Como se vê, neste aspecto a tarefa do Advogado é extremamente árdua e minuciosa, pois tem de ir muito mais além do que o próprio Juiz que proferiu a decisão recorrida, para tanto sendo absolutamente essencial a gravação da prova produzida em audiência de julgamento.

Podemos concluir que, sem gravação da prova, não é possível exercer um efectivo direito ao recurso.

Essa gravação deve ser, tanto quanto possível, de qualidade e, idealmente, realizada por meios audiovisuais, o que em Portugal é ainda uma realidade distante para a esmagadora maioria dos Tribunais (que apenas gravam áudio).

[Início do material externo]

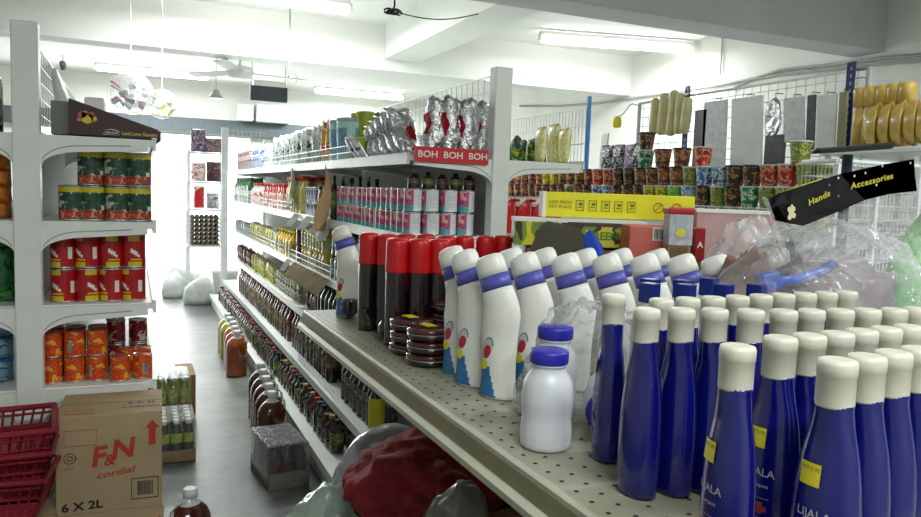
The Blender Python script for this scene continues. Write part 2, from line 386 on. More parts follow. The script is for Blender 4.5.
# cordial jug (ribbed 2 l bottle with handle)
def jug(body,key,lab):
    r=.075
    bm=B(); pr=[(r*.85,0),(r,.006)]
    for i in range(14): pr.append((r*(1-.03*(i%2)),.012+.2*i/13))
    pr+=[(r*.95,.225),(r*.8,.25),(r*.5,.272),(r*.28,.285),(r*.26,.3)]
    lathe(bm,pr,22,lambda u,z:2 if z>.268 else (1 if .05<z<.12 and .58<u<.92 else 0),sy=.8)
    a=new_mesh('bottle_body',bm,[body,lab,M_petneck])
    bm=B(); lathe(bm,[(.024,.296),(.024,.322),(.02,.325)],14); c=new_mesh('cap',bm,M_fix)
    bm=B(); tube(bm,[(-.02,0,.29),(-.052,0,.286),(-.072,0,.262),(-.077,0,.232),(-.07,0,.21)],.0065,7); h_=new_mesh('handle',bm,M_petneck)
    product(key,'cordial_jug','bottle',[('bottle_body',a,None),('cap',c,None),('handle',h_,None)])
jug(M_amber,'jug_dark',mat('lab_gold',(170,130,56),.4,noise_amt=.2,nscale=50)); jug(M_amber2,'jug_orange',mat('lab_rust',(190,84,30),.4,noise_amt=.2,nscale=50)); jug(mat('liquid_green',(150,150,30),.12,coat=.8),'jug_green',mat('lab_lime',(190,200,60),.4))
# insecticide spray with red cap
M_spray=print_mat('spray_print',[(26,14,16),(22,14,18),(30,16,18),(28,16,18),(120,30,36)],26,.25,coat=.5,stretch=(1,1,.35))
bm=B(); lathe(bm,[(.024,0),(.027,.002),(.027,.006),(.0262,.008)]+[(.0262,z) for z in zs(.01,.17,8)]+[(.025,.178),(.0235,.182)],24); sb=new_mesh('can_body',bm,M_spray)
bm=B(); lathe(bm,[(.0272,.175),(.0275,.178),(.0268,.235),(.0262,.247),(.0235,.254),(.012,.257),(.0,.2575)],24); sc_=new_mesh('cap',bm,M_red)
product('spray_can','spray_can','spray can',[('can_body',sb,None),('cap',sc_,None)])
# toilet cleaner bottle with bent neck
def cleaner():
    S=[(0,0,0,.034,.02),(0,0,.004,.0375,.0235)]
    for i in range(1,31):
        z=.004+.118*i/30; w=.0375-.004*math.sin(PI*min(1,i/30)); S.append((.0,0,z,w,.0235-.001*math.sin(PI*i/12)))
    for z,c,w,d,t in ((.135,.002,.0365,.0235,0),(.15,.003,.0375,.0235,-.03),(.163,.002,.0365,.023,-.10),(.176,-.001,.0345,.0222,-.20),(.188,-.005,.0325,.0215,-.30),(.197,-.009,.031,.021,-.36)):
        S.append((c,0,z,w,d,t))
    def pt(u,z):
        # front face is -y : u in .5..1
        x=math.cos(2*PI*u)
        if .5<u<1 and .004<z<.058 and x<.30-(z/.058)*.45: return 1
        return 0
    bm=B(); loft(bm,S,64,pt); a=new_mesh('bottle_body',bm,[M_white,mat('label_cleaner_blue',(36,112,170),.35,noise_amt=.1,nscale=60)])
    bm=B(); loft(bm,[(-.0095,0,.1985,.0312,.0215,-.36),(-.0135,0,.208,.0308,.0213,-.36),(-.0182,0,.2200,.0302,.021,-.37)],28); b=new_mesh('neck_band',bm,mat('band_violet',(88,92,178),.4))
    bm=B(); loft(bm,[(-.0185,0,.2204,.0306,.0215,-.38),(-.0235,0,.2330,.0302,.0213,-.38),(-.0285,0,.2460,.0292,.0205,-.38),(-.0310,0,.2535,.0255,.0182,-.38),(-.032,0,.2565,.018,.013,-.38)],28); c=new_mesh('cap',bm,M_white)
    # label roundel and star, lying on the front face
    def surf(x,z,off=.0008): 
        w=.0355; y=-.0228*math.sqrt(max(0,1-(x/w)**2))-off; return Vector((x,y,z))
    bm=B()
    def disc(cx,cz,rx,rz,mi,off,n=20,rotk=.0):
        rings=[]
        for q in range(0,5):
            f=q/4; rings.append([bm.verts.new(surf(cx+rx*f*math.cos(2*PI*k/n)+rz*f*math.sin(2*PI*k/n)*rotk,cz+rz*f*math.sin(2*PI*k/n),off)) for k in range(n)] if q else [bm.verts.new(surf(cx,cz,off))])
        for q in range(4):
            for k in range(n):
                vs=[rings[0][0],rings[1][k],rings[1][(k+1)%n]] if q==0 else [rings[q][k],rings[q+1][k],rings[q+1][(k+1)%n],rings[q][(k+1)%n]]
                bm.faces.new(vs).material_index=mi
    disc(-.011,.091,.0125,.022,0,.0008,rotk=.25); disc(-.011,.091,.0108,.0195,1,.0014,rotk=.25); disc(-.011,.086,.009,.0125,2,.0020,rotk=.2)
    disc(-.018,.062,.010,.0095,3,.0022,n=10)
    bmesh.ops.recalc_face_normals(bm,faces=bm.faces[:])
    d=new_mesh('label',bm,[mat('ring_teal',(60,120,130),.4),mat('disc_pale',(200,206,206),.4),mat('disc_red',(186,30,56),.4),M_yellow])
    product('cleaner','toilet_cleaner_bottle','bottle',[('bottle_body',a,None),('neck_band',b,None),('cap',c,None),('label',d,0)])
cleaner()
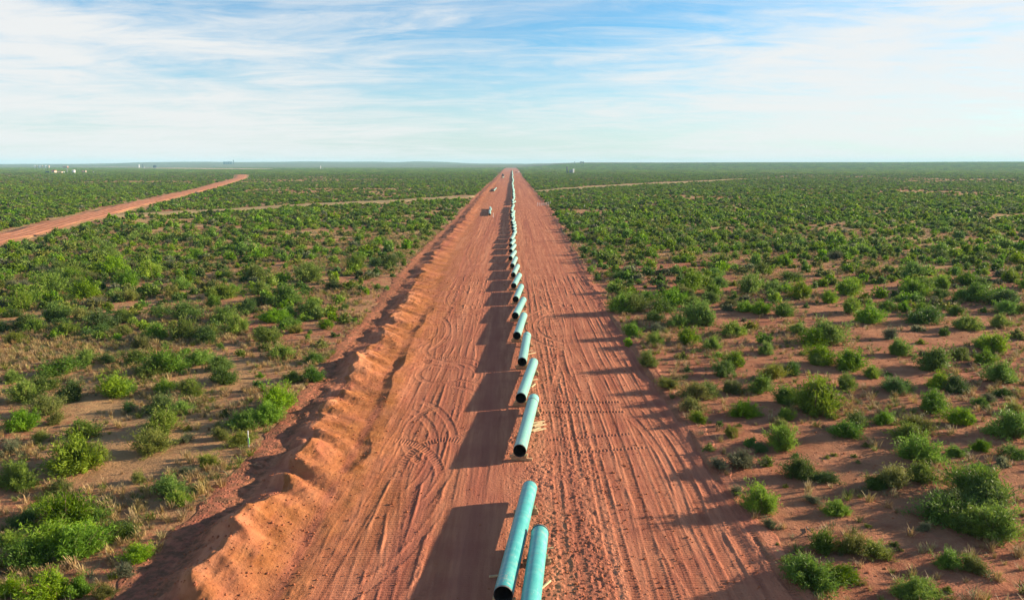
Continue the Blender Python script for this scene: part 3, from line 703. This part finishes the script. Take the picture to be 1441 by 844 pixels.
# ------------------------------------------------------------------ scrub that nobody could count: instanced over points
def gn_points(name, pts, scale, rot, idx, sources, hfac=None):
    me = bpy.data.meshes.new(name); me.vertices.add(len(pts)); me.vertices.foreach_set('co', np.asarray(pts, np.float32).ravel())
    sc = np.stack([scale, scale, scale * (1 if hfac is None else hfac)], -1)
    a = me.attributes.new('sc', 'FLOAT_VECTOR', 'POINT'); a.data.foreach_set('vector', sc.astype(np.float32).ravel())
    a = me.attributes.new('rt', 'FLOAT_VECTOR', 'POINT'); a.data.foreach_set('vector', np.stack([rot * 0, rot * 0, rot], -1).astype(np.float32).ravel())
    a = me.attributes.new('ix', 'INT', 'POINT'); a.data.foreach_set('value', np.asarray(idx, np.int32))
    o = bpy.data.objects.new(name, me); COL.objects.link(o)
    col = bpy.data.collections.new(name + "_sources")
    for n, m in enumerate(sources):
        col.objects.link(bpy.data.objects.new("plant_form_%03d" % n, m))
    g = bpy.data.node_groups.new(name + "_scatter", 'GeometryNodeTree')
    g.interface.new_socket("Geometry", in_out='INPUT', socket_type='NodeSocketGeometry'); g.interface.new_socket("Geometry", in_out='OUTPUT', socket_type='NodeSocketGeometry')
    N = g.nodes; L = g.links
    gi = N.new('NodeGroupInput'); go = N.new('NodeGroupOutput'); ip = N.new('GeometryNodeInstanceOnPoints'); ci = N.new('GeometryNodeCollectionInfo')
    ci.inputs['Collection'].default_value = col; ci.inputs['Separate Children'].default_value = True; ci.inputs['Reset Children'].default_value = True
    def at_(n, t):
        k = N.new('GeometryNodeInputNamedAttribute'); k.data_type = t; k.inputs['Name'].default_value = n; return k.outputs[0]
    L.new(gi.outputs[0], ip.inputs['Points']); L.new(ci.outputs[0], ip.inputs['Instance']); ip.inputs['Pick Instance'].default_value = True
    L.new(at_('ix', 'INT'), ip.inputs['Instance Index']); L.new(at_('rt', 'FLOAT_VECTOR'), ip.inputs['Rotation']); L.new(at_('sc', 'FLOAT_VECTOR'), ip.inputs['Scale'])
    L.new(ip.outputs[0], go.inputs[0])
    md = o.modifiers.new("scatter", 'NODES'); md.node_group = g
    return tag(o, kind='stuff')
def mid_mesh(seed, k, n, per, leaf, lobes):
    f, _ = bush_meshes(seed, n=n, per=per, leaf=leaf, lobes=lobes, ht=KINDS[k]['hi']['ht'], stems=False, spray=.05)
    f.materials.append(M[KINDS[k]['mat']]); return f
MIDK = ['B', 'B', 'B', 'D', 'D', 'O', 'S']
MID = [mid_mesh(400 + i, k, 60, 16, (.062, .028), 8) for i, k in enumerate(MIDK)]
LOW = [mid_mesh(500 + i, k, 26, 9, (.12, .058), 7) for i, k in enumerate(MIDK)]
kind_idx = {'B': [0, 1, 2], 'D': [3, 4], 'O': [5], 'S': [6], 'T': [5]}
rest = [i for i in range(len(bushes)) if i not in near_ids]
rx, ry, rw = bx[rest], by[rest], bw[rest]
ridx = np.array([random.choice(kind_idx[bushes[i][4]]) for i in rest])
rh = np.array([bushes[i][3] for i in rest])
ridx = np.where(ry > 260, ridx + 7, ridx)
P = [np.stack([rx, ry, ground(rx, ry) - .03], -1)]; S_ = [rw * 1.05]; I_ = [ridx]; H_ = [rh * (1 - .22 * sst(150, 400, ry))]
X, Y = scatter(720, 1700, 3.2)
W = np.clip(rng.lognormal(.85, .38, X.shape), 1.1, 5.0); keep = (rng.uniform(0, 1, X.shape) < cover(X, Y) * 1.0) & allowed(X, Y, W / 2)
X, Y, W = X[keep], Y[keep], W[keep]
P.append(np.stack([X, Y, ground(X, Y) - .03], -1)); S_.append(W); I_.append(rng.integers(0, 7, X.shape) + 7); H_.append(rng.uniform(.55, .95, X.shape))
# beyond that, whole patches of scrub
def patch_mesh(seed):
    r = random.Random(seed); V, Fc = [], []; off = 0
    src = LOW[seed % 5 if seed % 5 != 2 else 3]
    co = np.empty(len(src.vertices) * 3, np.float32); src.vertices.foreach_get('co', co); co = co.reshape(-1, 3)
    for i in range(34):
        s = r.uniform(1.6, 4.2); a = r.uniform(0, 6.28); c, sn = math.cos(a), math.sin(a)
        sub = co[:len(co) // 4 * 4].reshape(-1, 4, 3)[r.randrange(0, 3)::3].reshape(-1, 3)
        q = np.stack([sub[:, 0] * c - sub[:, 1] * sn, sub[:, 0] * sn + sub[:, 1] * c, sub[:, 2]], -1) * s
        q = q + np.array([r.uniform(-9, 9), r.uniform(-9, 9), 0]); V.append(q); off += len(q)
    V = np.concatenate(V); me = np_mesh("foliage", V, np.arange(len(V)).reshape(-1, 4))
    me.materials.append(M[('bright', 'deep', 'bright', 'olive', 'deep')[seed % 5]]); return me
PATCH = [patch_mesh(i) for i in range(5)]
X, Y = scatter(1700, 4600, 16)
keep = (rng.uniform(0, 1, X.shape) < .35 + .55 * cover(X, Y)) & ((X < crest(Y) - 13) | (X > right_edge(Y) + 10)) & (poly_dist(X, Y, TRAIL_B) > 16)
keep &= (poly_dist(X, Y, [(-1900, 4150), (-1500, 3750), (-1180, 3450), (-1030, 3350)]) > 165)
X, Y = X[keep], Y[keep]
P.append(np.stack([X, Y, ground(X, Y) - .05], -1)); S_.append(rng.uniform(.85, 1.2, X.shape)); I_.append(rng.integers(0, 5, X.shape) + 14); H_.append(rng.uniform(.8, 1.1, X.shape))
P = np.concatenate(P); S_ = np.concatenate(S_); I_ = np.concatenate(I_); H_ = np.concatenate(H_)
gn_points("scrubland", P, S_, rng.uniform(0, 6.28, len(P)), I_, MID + LOW + PATCH, H_)
print("bush instances", len(P))

def tuft_mesh(seed, n=34, h=.42, spread_=.16, wid=.012):
    r = np.random.default_rng(seed); a = r.uniform(0, 6.28, n); b = np.stack([r.normal(0, spread_ * .4, n), r.normal(0, spread_ * .4, n), np.zeros(n)], -1)
    hh = h * r.uniform(.5, 1.1, n); tip = b + np.stack([np.cos(a) * spread_ * r.uniform(.3, 2.2, n), np.sin(a) * spread_ * r.uniform(.3, 2.2, n), hh], -1)
    s = np.stack([-np.sin(a), np.cos(a), a * 0], -1) * wid; mid = (b + tip) / 2 + np.array([0, 0, .12]) * hh[:, None]
    V = np.stack([b - s, b + s, mid + s * .9, mid - s * .9, mid - s * .9, mid + s * .9, tip + s * .3, tip - s * .3], 1).reshape(-1, 3)
    return np_mesh("blades", V, np.arange(n * 8).reshape(-1, 4))
TUFT = []
for i in range(4):
    t_ = tuft_mesh(600 + i); t_.materials.append(M['straw']); TUFT.append(t_)
for i in range(2):
    t_ = tuft_mesh(620 + i, 40, .34, .2, .014); t_.materials.append(M['olive']); TUFT.append(t_)
for i in range(2):
    t_ = tuft_mesh(630 + i, 26, .30, .22, .009); t_.materials.append(M['sage']); TUFT.append(t_)
X, Y = scatter(26, 240, .48)
g = (1 - sst(-25, 15, X) * .48) * np.clip(.38 + 1.1 * fbm(X / 9, Y / 9, 3, 402), 0, 1) * (1 - .5 * sst(110, 230, Y))
keep = (rng.uniform(0, 1, X.shape) < g * .9) & allowed(X, Y, .4)
X, Y = X[keep], Y[keep]; n = len(X)
ti = np.where(rng.uniform(0, 1, n) < .66, rng.integers(0, 4, n), rng.integers(4, 8, n))
gn_points("dry_grass", np.stack([X, Y, ground(X, Y) - .02], -1), rng.uniform(.6, 1.6, n), rng.uniform(0, 6.28, n), ti, TUFT)
print("tufts", n)
# loose clods and twigs on the graded soil and bank
def clod_mesh(seed):
    bm = bmesh.new(); bmesh.ops.create_icosphere(bm, subdivisions=2, radius=.5); r = random.Random(seed)
    for v in bm.verts: v.co *= r.uniform(.72, 1.1); v.co.z *= .7
    me = bpy.data.meshes.new("clod"); bm.to_mesh(me); bm.free(); me.materials.append(M['clod']); return me
M['clod'] = plain("clod_soil", (.36, .13, .065), 1, .3, 2, spec=.05)
CL = [clod_mesh(i) for i in range(4)]
n = 8200; cx = np.where(rng.uniform(0, 1, n) < .38, rng.normal(3.9, 2.2, n), rng.uniform(-12, 12.5, n)); cy = 30 * (150 / 30) ** rng.uniform(0, 1, n) ; cs = np.clip(rng.lognormal(-2.75, .45, n), .03, .22)
bk = rng.uniform(0, 1, n) < .36; cx = np.where(bk, crest(cy) + rng.uniform(-3, 4, n), cx)
kc = ~((cx > -5) & (cx < .4) & (rng.uniform(0, 1, n) < .8)); cx, cy, cs = cx[kc], cy[kc], cs[kc]
def strip_z(x, y):
    x = np.asarray(x, float); y = np.asarray(y, float); out = np.zeros(x.shape)
    gxs = np.linspace(-24.4, 17.2, 612)
    o = np.argsort(y)
    for c in np.array_split(o, max(1, len(o) // 400)):
        yy = y[c]; h, _, _ = strip_height(np.broadcast_to(gxs, (len(c), len(gxs))).copy(), yy[:, None], True)
        j = np.clip((x[c] - gxs[0]) / (gxs[1] - gxs[0]), 0, len(gxs) - 1.001); j0 = j.astype(int); f = j - j0; k = np.arange(len(c))
        out[c] = h[k, j0] * (1 - f) + h[k, j0 + 1] * f
    return out
px_, py_ = scatter(30, 95, .42); kp = (px_ > right_edge(py_) + .6) & (rng.uniform(0, 1, px_.shape) < .30); px_, py_ = px_[kp], py_[kp]
sz = np.clip(rng.lognormal(-2.7, .45, len(px_)), .03, .2)
gn_points("scattered_clods", np.stack([px_, py_, ground(px_, py_) + sz * .1], -1), sz, rng.uniform(0, 6.28, len(px_)), rng.integers(0, 4, len(px_)), CL)
gn_points("soil_clods", np.stack([cx, cy, strip_z(cx, cy) + cs * .15], -1), cs, rng.uniform(0, 6.28, len(cx)), rng.integers(0, 4, len(cx)), CL)

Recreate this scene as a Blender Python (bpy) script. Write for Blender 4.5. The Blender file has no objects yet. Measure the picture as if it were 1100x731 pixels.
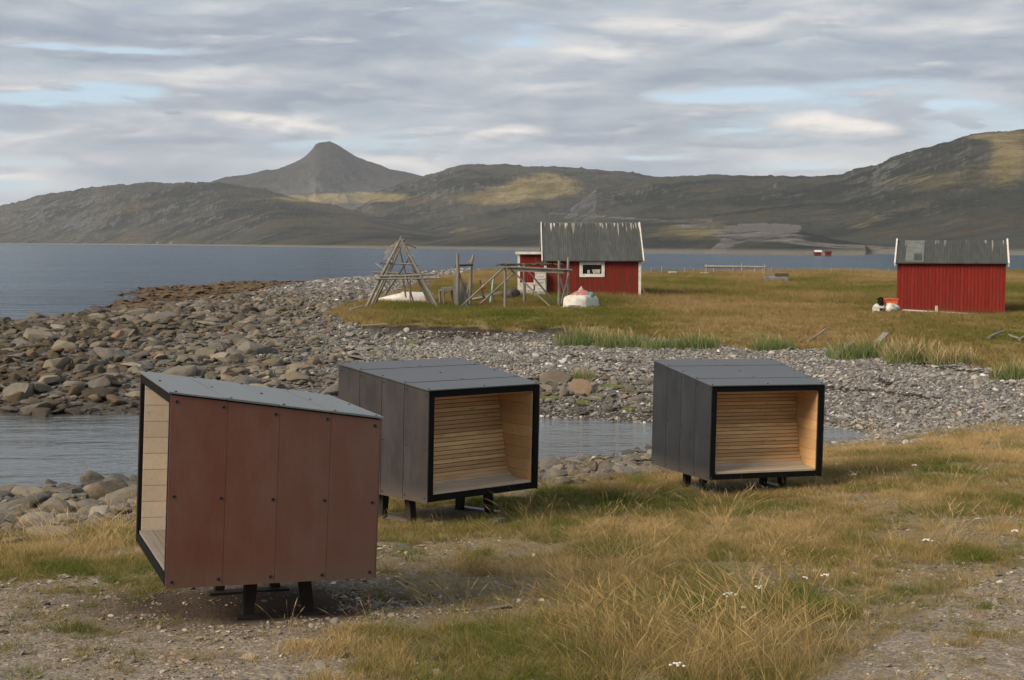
import bpy, math, random
import numpy as np
from mathutils import Matrix, Vector, Euler

random.seed(7)
rng = np.random.default_rng(11)
scene = bpy.context.scene
COL = scene.collection
R = math.radians
SEA = -4.9

# ------------------------------------------------------------------ camera model (eye at the origin, looking along +Y)
F = 1500.0
PIT = math.atan(105.5 / F)
CP, SP = math.cos(PIT), math.sin(PIT)

def ray(px, py):
    u = (px - 550) / F
    w = -(py - 365.5) / F
    return np.array([u, CP + SP * w, -SP + CP * w])

def P(px, py, Y):
    """the point at distance Y on the sight line of a photo position"""
    r = ray(px, py)
    return Vector((r * (Y / r[1])).tolist())

def to_px(X, Y, Z):
    yc = CP * Y - SP * Z
    zc = SP * Y + CP * Z
    yc = np.where(yc < .1, .1, yc)
    return 550 + X / yc * F, 365.5 - zc / yc * F

# ------------------------------------------------------------------ noise
def _hash(ix, iy, s):
    h = (ix.astype(np.int64) * 374761393 + iy.astype(np.int64) * 668265263 + s * 1274126177) & 0xffffffff
    h = ((h ^ (h >> 13)) * 1274126177) & 0xffffffff
    h = h ^ (h >> 16)
    return (h & 0xffffff) / float(0xffffff)

def vnoise(x, y, s=0):
    x = np.asarray(x, float); y = np.asarray(y, float)
    ix = np.floor(x); iy = np.floor(y)
    fx = x - ix; fy = y - iy
    fx = fx * fx * fx * (fx * (fx * 6 - 15) + 10); fy = fy * fy * fy * (fy * (fy * 6 - 15) + 10)
    a = _hash(ix, iy, s); b = _hash(ix + 1, iy, s); c = _hash(ix, iy + 1, s); d = _hash(ix + 1, iy + 1, s)
    return (a + (b - a) * fx) * (1 - fy) + (c + (d - c) * fx) * fy

def fbm(x, y, oct=4, s=0, gain=.5):
    t = 0; a = 1; n = 0
    for k in range(oct):
        c, sn = math.cos(.6 * k), math.sin(.6 * k)
        t = t + a * (vnoise((x * c - y * sn) * 2 ** k + 17 * k, (x * sn + y * c) * 2 ** k - 9 * k, s + k) * 2 - 1)
        n += a; a *= gain
    return t / n

def ridged(x, y, oct=5, s=0):
    t = 0; a = 1; n = 0
    for k in range(oct):
        c, sn = math.cos(.7 * k), math.sin(.7 * k)
        v = 1 - np.abs(vnoise((x * c - y * sn) * 2 ** k + 31 * k, (x * sn + y * c) * 2 ** k + 5 * k, s + k) * 2 - 1)
        t = t + a * v * v; n += a; a *= .55
    return t / n

def sstep(a, b, x):
    t = np.clip((x - a) / (b - a), 0, 1)
    return t * t * (3 - 2 * t)

# ------------------------------------------------------------------ object helpers
def tag(o, label=None, cat=None, group=None, kind=None):
    if label: o['label'] = label
    if cat: o['category'] = cat
    if group: o['group'] = group
    if kind: o['kind'] = kind
    return o

def empty(name, loc=(0, 0, 0), rot=None):
    o = bpy.data.objects.new(name, None)
    COL.objects.link(o)
    if rot is not None:
        M = rot.to_4x4(); M.translation = Vector(loc); o.matrix_world = M
    else:
        o.location = loc
    o.empty_display_size = .2
    return o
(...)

Passamos a explicar porquê:

Na tarefa de apreciação da prova, é manifesta a diferença entre o Juiz da 1.a instância e os Juízes Desembargadores dos Tribunais da Relação, pois enquanto aquele beneficia da imediação e da oralidade, estes estão limitados a uma gravação áudio, muitas vezes de má qualidade. Ou seja, uma mera gravação áudio quase nunca permite adquirir as reacções humanas que só são apreensíveis mediante o contacto directo com os depoentes na audiência: as razões de ciência, a espontaneidade, a linguagem (verbal e não verbal), as hesitações, o tom de voz, as contradições, etc.

As razões pelas quais se confere credibilidade a determinadas provas e não a outras dependem em larga escala desse juízo de valoração realizado por quem directamente contactou com os depoentes.

De resto, este argumento é muitas vezes (até excessivamente, diremos nós) utilizado pelos Juízes Desembargadores para não alterarem a decisão da matéria de facto, escudando-se nos princípios da imediação e da livre apreciação da prova para negarem provimento aos recursos.

A CCM Advogados, como sempre, está preparada e dotada dos conhecimentos jurídicos e de todos os meios, técnicos e humanos, que possibilitam a minuta dos recursos ou respostas àqueles em conformidade com os critérios e exigências do legislador.

Porém, urge dotar os nossos Tribunais de meios de documentação / gravação da prova produzida em audiência de julgamento que verdadeiramente garantam um duplo grau de jurisdição a todos os que se considerem injustamente prejudicados pelas decisões judiciais, designadamente, de meios de gravação audiovisuais, com alta definição, que tornem acessível aos Juízes Desembargadores as tais reacções humanas dos depoentes que, de outra forma, lhes estão vedadas.

Dessa forma, estamos convictos, muitas injustiças e arbitrariedades se poderão evitar.